How we cite our quotes: (Chapter.[Part].Section.Paragraph)
Quote #7
[…] the elevation of the [snake's] head did not change as it began to glide away from him, moving erect yet off the perpendicular as if the head and that elevated third were complete and all: […] he put the other foot down at last and didn't know it, standing with one hand raised as Sam had stood that afternoon six years ago when Sam led him into the wilderness and showed him and he ceased to be a child, speaking the old tongue which Sam had spoken that day without premeditation either: "Chief," he said: "Grandfather." (5.5.26)

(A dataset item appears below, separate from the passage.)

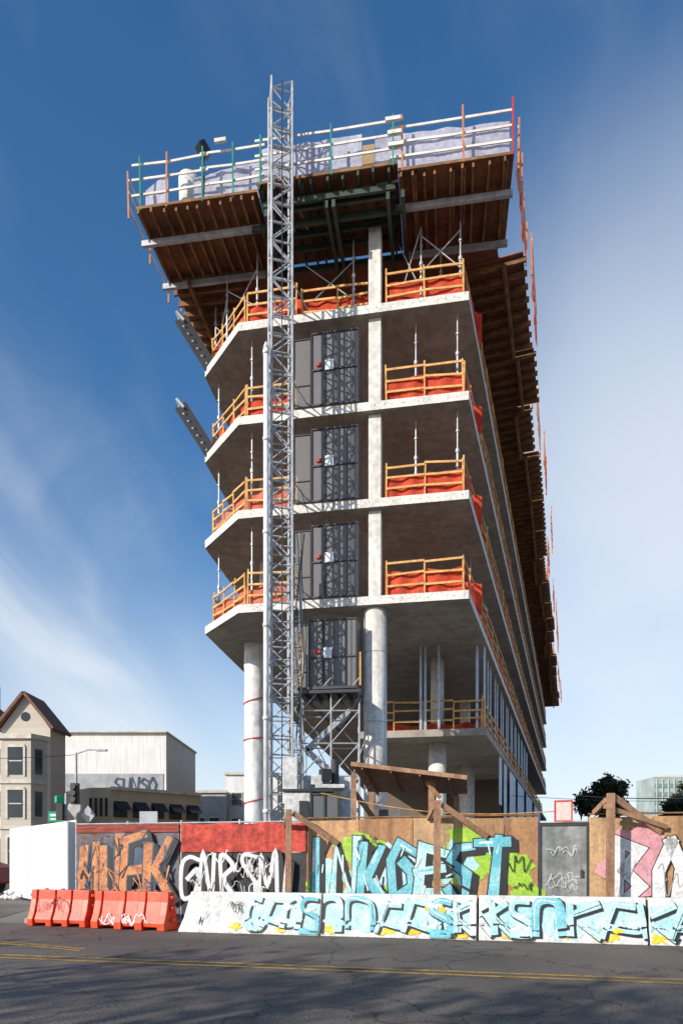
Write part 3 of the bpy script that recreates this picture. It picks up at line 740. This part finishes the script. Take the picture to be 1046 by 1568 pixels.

Snakes. Why did it have to be snakes? Isaac might or might not have seen: a snake, the spirit of Sam, or the same spirit that Sam had shown him in the shape of a buck. The narrator doesn't clarify this for us. What's clear, though, is that Isaac's internalized Sam's belief that animals can be spirits of the ancients.
Quote #8
"He put them both here: man, and the game he would follow and kill, foreknowing it. I believe he said, 'So be it.' He even foreknew the end. But He said, 'I will give him his chance. I will give him forewarning and knowledge too, along with the desire to follow and the power to slay.'" (6.61)
Here's the question of "free will" vs. predestination: Even though God knew what would happen, he put animals in the world and left it up to man to decide whether to hunt and kill them. But he also gave him the knowledge that there might be consequences. Man will decide on his own whether it's right to kill animals.
Quote #9
He seemed to see the two of them--himself and the wilderness--as coevals [...] the two spans running out together, not toward oblivion, nothingness, but into a dimension free of both time and space where once more the untreed land warped and wrung to mathematical squares of rank cotton for the frantic old-world people to turn into shells to shoot at one another, would find ample room for both--the names, the faces of the old men he had known and loved and for a little while outlived, moving again among the shades of tall unaxed trees and sightless brakes where the wild strong immortal game ran forever before the tireless belling immortal hounds, falling and rising phoenix-like to the soundless guns. (6.66)
As an old man contemplating death and the afterlife, Isaac expresses another Native American belief: that heaven is a place of natural beauty where men can hunt and game is plentiful.